O intermediário teria trabalhado para empresa entre 2009 e 2012. Seu contrato era feito por meio de duas construtoras, o que foi confirmado pelo testemunho de um ex-funcionário dessas construtoras.

O ex-funcionário afirmou aos investigadores americanos que o intermediário era funcionário público - o que era do conhecimento do Walmart - e não possuía nenhuma empresa, o que, segundo o DoJ, deveria ter acendido a luz vermelha para o Walmart. Em vez disso, a empresa teria atuado para dissimular o pagamento ao intermediário como pagamento à construtora.

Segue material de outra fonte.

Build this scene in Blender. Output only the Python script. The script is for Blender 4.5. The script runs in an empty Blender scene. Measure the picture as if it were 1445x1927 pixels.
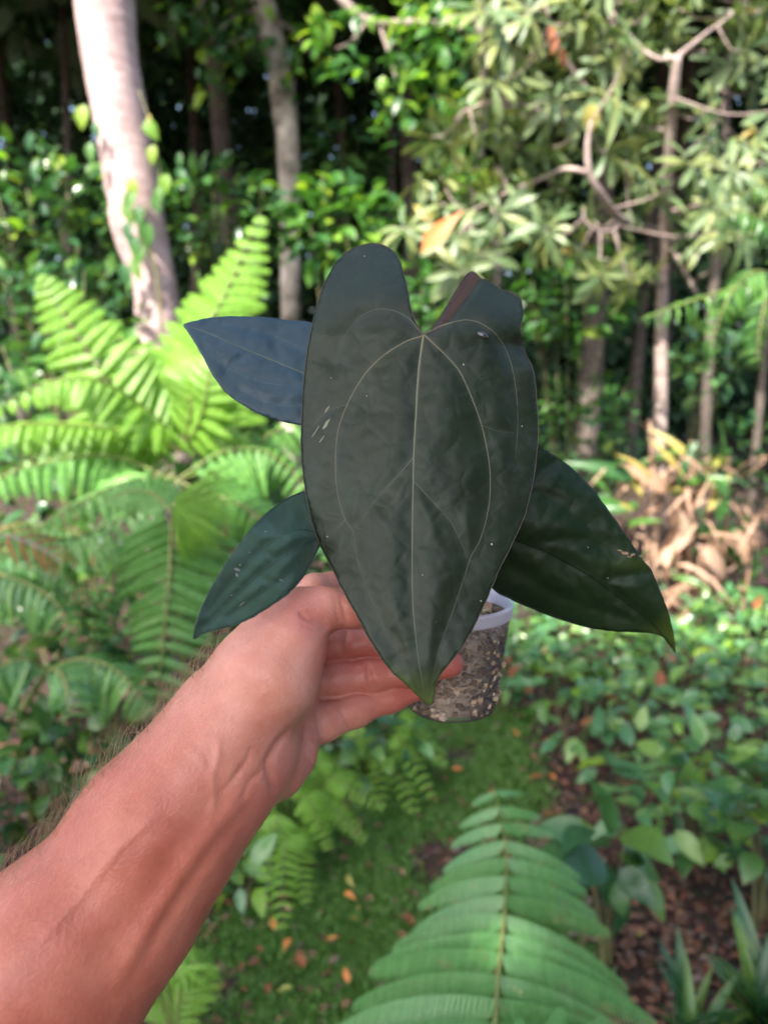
import bpy, math, random
import numpy as np
from mathutils import Vector, Matrix, noise
from mathutils.geometry import delaunay_2d_cdt
R = random.Random(7)
NR = np.random.default_rng(7)
SC = bpy.context.scene
COL = SC.collection
# ------------------------------------------------------------------ camera, sky, sun, exposure
PITCH = math.radians(10.0); CAMH = 1.55; FPX = 1448.0
cam_d = bpy.data.cameras.new('camera'); cam = bpy.data.objects.new('camera', cam_d); COL.objects.link(cam)
cam.location = (0, 0, CAMH); cam.rotation_euler = (math.pi/2 - PITCH, 0, 0)
cam_d.sensor_fit = 'VERTICAL'; cam_d.sensor_height = 34.6; cam_d.lens = 26.0
cam_d.clip_start = 0.02; cam_d.clip_end = 500
cam_d.dof.use_dof = True; cam_d.dof.focus_distance = 0.375; cam_d.dof.aperture_fstop = 6.6; cam_d.dof.aperture_blades = 0
SC.camera = cam
EL = math.radians(48); AZ = math.radians(212)
SUN_DIR = Vector((math.sin(AZ)*math.cos(EL), math.cos(AZ)*math.cos(EL), math.sin(EL)))   # towards the sun
W = bpy.data.worlds.new('World'); SC.world = W; W.use_nodes = True
wn = W.node_tree; bg = wn.nodes['Background']; sky = wn.nodes.new('ShaderNodeTexSky')
sky.sky_type = 'NISHITA'; sky.sun_disc = False; sky.sun_elevation = EL; sky.sun_rotation = AZ
sky.air_density = 1.0; sky.dust_density = 3.5; sky.ozone_density = 1.0
wn.links.new(sky.outputs[0], bg.inputs[0]); bg.inputs[1].default_value = 0.15
sl = bpy.data.lights.new('sun', 'SUN'); sl.energy = 4.6; sl.angle = math.radians(0.6); sl.color = (1.0, 0.94, 0.84)
so = bpy.data.objects.new('sun', sl); COL.objects.link(so); so.rotation_euler = SUN_DIR.to_track_quat('Z', 'Y').to_euler()
SC.view_settings.view_transform = 'Standard'; SC.view_settings.look = 'None'; SC.view_settings.gamma = 1
SC.view_settings.exposure = 1.82
SC.cycles.max_bounces = 5; SC.cycles.diffuse_bounces = 3; SC.cycles.glossy_bounces = 2; SC.cycles.transmission_bounces = 3; SC.cycles.transparent_max_bounces = 12; SC.cycles.sample_clamp_indirect = 6; SC.cycles.use_adaptive_sampling = True; SC.cycles.adaptive_threshold = .02
try: SC.cycles.use_denoising = True
except Exception: pass
# ------------------------------------------------------------------ geometry helpers
FW = Vector((0, math.cos(PITCH), -math.sin(PITCH))); UP = Vector((0, math.sin(PITCH), math.cos(PITCH))); RT = Vector((1, 0, 0))
C0 = Vector((0, 0, CAMH))
def ray(px, py): return RT*((px-722.5)/FPX) - UP*((py-963.5)/FPX) + FW
def PD(px, py, d): return C0 + ray(px, py)*d             # point at a depth along the view axis
def P(px, py, y):                                        # point at a distance y in front of the camera's foot
    r = ray(px, py); return C0 + r*(y/r.y)
def G(px, py, z=0.0):                                    # point on the ground
    r = ray(px, py); return C0 + r*((z-CAMH)/r.z)
def terr(x, y):
    h = 0.0
    if y > 9: h += 0.05*(y-9)**1.15
    return h
def catmull(pts, n):
    pts = [Vector(p) for p in pts]
    if len(pts) == 2: return [pts[0].lerp(pts[1], i/(n-1)) for i in range(n)]
    q = [pts[0]*2-pts[1]] + pts + [pts[-1]*2-pts[-2]]
    out = []; m = len(pts)-1
    for i in range(n):
        u = i/(n-1)*m; k = min(int(u), m-1); t = u-k
        a, b, c, d = q[k], q[k+1], q[k+2], q[k+3]
        out.append(0.5*((2*b)+(c-a)*t+(2*a-5*b+4*c-d)*t*t+(3*b-a-3*c+d)*t*t*t))
    return out
def lerp1(vals, n):
    xs = np.linspace(0, 1, len(vals)); return np.interp(np.linspace(0, 1, n), xs, vals)
ORG = {}
def mesh(name, V, Fc, mat, smooth=True):
    me = bpy.data.meshes.new(name)
    me.from_pydata([tuple(v) for v in V], [], [tuple(f) for f in Fc]); me.update()
    if mat: me.materials.append(mat)
    if smooth: me.polygons.foreach_set('use_smooth', [True]*len(me.polygons))
    return me
def link(name, me, parent=None, org=Vector((0, 0, 0))):
    o = bpy.data.objects.new(name, me); COL.objects.link(o)
    ORG[o] = Vector(org)
    if parent is not None: o.parent = parent; o.location = Vector(org) - ORG[parent]
    else: o.location = org
    return o
def obj(name, V, Fc, mat, parent=None, smooth=True, org=None):
    b = ORG[parent] if parent is not None else Vector(org or (0, 0, 0))
    return link(name, mesh(name, [Vector(v)-b for v in V], Fc, mat, smooth), parent, b)
def tag(o, label, cat=None, group=None, kind=None):
    if label: o['label'] = label
    if cat: o['category'] = cat
    if group: o['group'] = group
    if kind: o['kind'] = kind
    return o
def thing(name, label, cat, base, group=None):
    o = bpy.data.objects.new(name, None); COL.objects.link(o); o.location = base; ORG[o] = Vector(base)
    o.empty_display_size = 0.05
    return tag(o, label, cat, group)
def frame_M(pos, d, n, sx, sy=None, sz=None):
    d = d.normalized(); s = n.cross(d)
    if s.length < 1e-5: s = d.orthogonal()
    s.normalize(); n2 = d.cross(s)
    sy = sx if sy is None else sy; sz = sx if sz is None else sz
    return Matrix(((d.x*sx, s.x*sy, n2.x*sz, pos.x), (d.y*sx, s.y*sy, n2.y*sz, pos.y), (d.z*sx, s.z*sy, n2.z*sz, pos.z), (0, 0, 0, 1)))
def inst(name, me, parent, M):
    o = bpy.data.objects.new(name, me); COL.objects.link(o); o.parent = parent
    o.matrix_basis = Matrix.Translation(-ORG[parent]) @ M
    return o
def inst_top(name, me, M):
    o = bpy.data.objects.new(name, me); COL.objects.link(o); o.matrix_basis = M; ORG[o] = M.translation.copy()
    return o
def join_insts(me, Ms):                                  # many placements of one mesh as arrays
    nv = len(me.vertices); v = np.empty(nv*3, np.float32); me.vertices.foreach_get('co', v); v = v.reshape(-1, 3)
    polys = [tuple(p.vertices) for p in me.polygons]
    A = np.array([[list(r) for r in m] for m in Ms], dtype=np.float32)
    Vw = np.einsum('mij,vj->mvi', A[:, :3, :3], v) + A[:, None, :3, 3]
    Fc = []
    for k in range(len(Ms)): o = k*nv; Fc += [tuple(i+o for i in p) for p in polys]
    return Vw.reshape(-1, 3), Fc
def stuff(name, parts, mat, parent=None, base=Vector((0, 0, 0))):
    Vs, Fs, o = [], [], 0
    b = ORG[parent] if parent is not None else base
    for V, Fc in parts:
        Vs.append(np.asarray(V, dtype=np.float32)-np.array(b, dtype=np.float32)); Fs += [tuple(i+o for i in f) for f in Fc]; o += len(V)
    me = bpy.data.meshes.new(name); me.from_pydata(np.concatenate(Vs).tolist(), [], Fs); me.update(); me.materials.append(mat)
    ob = link(name, me, parent, b); ob['kind'] = 'stuff'
    return ob
def tube(pts, radii, n=8, cap=True, wob=0.0, seed=0):
    pts = [Vector(p) for p in pts]; m = len(pts); V = []; Fc = []
    t0 = (pts[1]-pts[0]).normalized(); u = t0.orthogonal().normalized()
    for i, p in enumerate(pts):
        t = (pts[min(i+1, m-1)]-pts[max(i-1, 0)]).normalized()
        u = (u - t*u.dot(t)).normalized(); w = t.cross(u)
        for k in range(n):
            a = 2*math.pi*k/n; dirv = u*math.cos(a)+w*math.sin(a); r = radii[i]
            if wob: r *= 1+wob*noise.noise(Vector((p.x*2+seed, p.y*2, p.z*2))*1.5+dirv*1.2)+wob*.5*noise.noise((p+dirv*.3)*9)
            V.append(p+dirv*r)
    for i in range(m-1):
        for k in range(n):
            a, b = i*n+k, i*n+(k+1) % n; Fc.append((a, b, b+n, a+n))
    if cap: Fc.append(tuple(range(n-1, -1, -1))); Fc.append(tuple(range((m-1)*n, m*n)))
    return V, Fc
# ------------------------------------------------------------------ materials
def nodes(name):
    m = bpy.data.materials.new(name); m.use_nodes = True; nt = m.node_tree; nt.nodes.clear()
    out = nt.nodes.new('ShaderNodeOutputMaterial'); return m, nt, out
def N(nt, t, **kw):
    n = nt.nodes.new(t)
    for k, v in kw.items():
        if k in n.inputs: n.inputs[k].default_value = v
        else: setattr(n, k, v)
    return n
def ramp(nt, stops):
    r = nt.nodes.new('ShaderNodeValToRGB'); e = r.color_ramp.elements
    while len(e) < len(stops): e.new(0.5)
    for i, (p, c) in enumerate(stops): e[i].position = p; e[i].color = (*c, 1)
    return r
def leaf_mat(name, cols, rough=0.42, trans=0.30, tcol=None, spot=None, spec=0.5, nscale=9):
    m, nt, out = nodes(name); L = nt.links
    oi = N(nt, 'ShaderNodeObjectInfo'); ge = N(nt, 'ShaderNodeNewGeometry')
    add = N(nt, 'ShaderNodeMath', operation='ADD'); L.new(oi.outputs['Random'], add.inputs[0]); L.new(ge.outputs['Random Per Island'], add.inputs[1])
    tc = N(nt, 'ShaderNodeTexCoord'); no = N(nt, 'ShaderNodeTexNoise', Scale=nscale, Detail=1.0); L.new(tc.outputs['Object'], no.inputs['Vector'])
    ad2 = N(nt, 'ShaderNodeMath', operation='MULTIPLY_ADD'); ad2.inputs[1].default_value = 0.35; L.new(no.outputs[0], ad2.inputs[0]); L.new(add.outputs[0], ad2.inputs[2])
    fr = N(nt, 'ShaderNodeMath', operation='FRACT'); L.new(ad2.outputs[0], fr.inputs[0])
    n = len(cols); rp = ramp(nt, [((i+.5)/n, c) for i, c in enumerate(cols)]); L.new(fr.outputs[0], rp.inputs[0])
    p = N(nt, 'ShaderNodeBsdfPrincipled', Roughness=rough); p.inputs['Specular IOR Level'].default_value = spec
    L.new(rp.outputs[0], p.inputs['Base Color'])
    t = N(nt, 'ShaderNodeBsdfTranslucent')
    mx = N(nt, 'ShaderNodeMix', data_type='RGBA', blend_type='MULTIPLY'); mx.inputs[0].default_value = 1
    L.new(rp.outputs[0], mx.inputs[6]); mx.inputs[7].default_value = (*(tcol or (1.5, 1.6, .7)), 1); L.new(mx.outputs[2], t.inputs[0])
    ms = N(nt, 'ShaderNodeMixShader'); ms.inputs[0].default_value = trans
    L.new(p.outputs[0], ms.inputs[1]); L.new(t.outputs[0], ms.inputs[2]); L.new(ms.outputs[0], out.inputs[0])
    return m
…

O ex-funcionário da construtora afirmou que o intermediário - cujo nome não é revelado pelo relatório tornado público - teria dito que precisava do dinheiro para "pagar pessoas que ele devia pagar", o que a testemunha entendeu como um confissão do pagamento de propina.

A testemunha afirmou ainda que a direção do Walmart não tinha conhecimento nem consciência desses pagamentos, mas que o intermediário, em razão de uma "habilidade para obter licenças rapidamente" era conhecido dentro do Walmart pelo apelido de "feiticeiro" ou "gênio", por obter as coisas como num passe de mágica.

Considerando que o Walmart tem suas ações negociadas na Bolsa de Valores de Nova York e pelo fato de ter "falsamente registrado esses pagamentos feitos ao intermediário no Brasil", a empresa teria, em tese, causado prejuízo à lisura das transações com as ações.

Por conta do caso em Brasília, o DoJ aplicou uma multa de US$ 724 mil e condenou o Walmart a pagar ainda indenização de US$ 3,6 milhões. Os valores fazem parte da punição imposta à empresa em razão do comportamento dela no Brasil, na China, no México e na Índia. No dia 20 de junho, o Walmart concordou em pagar ao todo USS 283 milhões ao DoJ.

"O FBI vai responsabilizar todas as empresas que fizerem vistas grossas para a corrupção", disse Robert Johnson, assistente da direção de investigação criminal do FBI. O Estado não conseguiu contato com a direção do Walmart. No dia da divulgação do relatório do DoJ, a direção informou que não ia se manifestar.